Anauralia – the minds silent ear – some people hear a clear narrators voice (me) others have zero internal sound. So what happens when we are teaching (and expecting) students to identify a sound/voice they literally cannot hear… another reason why a layered audiobook + print book can be a lifeline into enjoying reading.

Binocular Vision Dysfunction – often misdiagnosed as dyslexia, it’s a physical mismatch in how the eyes send images to the brain – so no amount of hurtful meeting can fix the physical eye to brain alignment – another time the librarian can be helpful by spotting the kid rubbing their eyes after three sentences… 

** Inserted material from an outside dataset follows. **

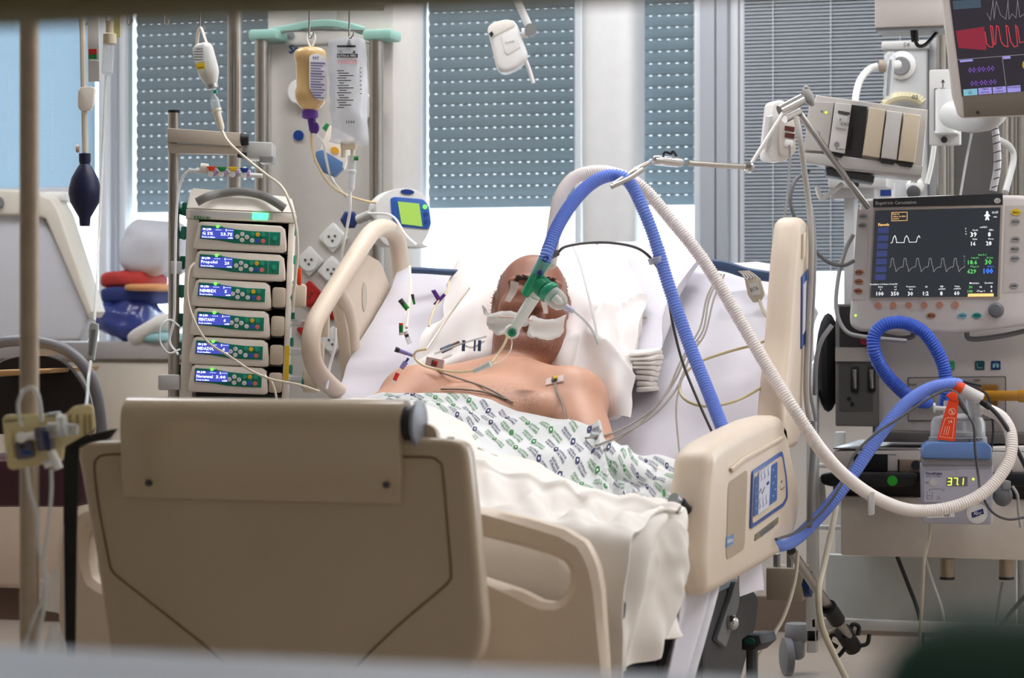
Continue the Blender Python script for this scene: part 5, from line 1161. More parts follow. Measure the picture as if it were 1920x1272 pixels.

Is your brain a movie theatre? A silent teleprompter? A gourmet kitchen? I ponder that once we stop looking at the same ‘page’ in our heads, we can finally stop treating reading like a one-size-fits-all factory both in terms of its instruction… it’s practice… and how we assess it.

Should we look for a quick “Neuro-Reading Survey” template to gather these processing styles from our students to prove that these differences actually exist in our specific learning environment?

Hmmmm The “How My Brain Reads” Inventory (don’t worry – I’ll have smarter people than me edit and refine this)

1. The Internal Movie Screen (Visual Imagery)

  • Movie Theatre: When I read, I see clear, vivid pictures or a movie playing in my head.
  • The Blueprint: I don’t see movies, but I have a strong “sense” of where things are in a room or how a character looks.
  • The Text Interface (Aphantasia): I see only the words on the page. I don’t “see” anything in my mind’s eye when I read. 

2. The Inner Soundtrack (Auditory Processing)

  • The Narrator: I hear a voice (mine or someone else’s) reading the words aloud in my head.
  • Multi-Voice Casting: I hear different “voices” for different characters as I read.
  • The Silent Page (Anauralia): My mind is completely silent. I understand the words, but there is no “sound” attached to them. 

3. The Sensory “Distractions” (Synesthesia & Processing)

  • The Gourmet Kitchen (Lexical-Gustatory): Do certain words or sentences trigger a specific taste or texture in your mouth?
  • The Neon Sign (Grapheme-Color): Do letters or numbers always appear as specific colours, even if they are printed in black ink?
  • The Ticker-Tape: When people talk, do you see “subtitles” of their words scrolling through your mind? 

4. The Physical Page Experience

  • The Vibrating Page: Do the words ever seem to move, “shake,” or have shadows behind them?
  • The Puzzle Pieces: Do you find yourself re-reading the same sentence three times because your brain didn’t “click” the meaning the first time? 

Not all brains read the same. And for some, this might explain why reading never felt natural. 

So maybe our reading goals shouldn’t be one-size-fits-all either. Maybe the next frontier of reading improvement isn’t harder texts for the reader.

It’s deeper understanding of the reader.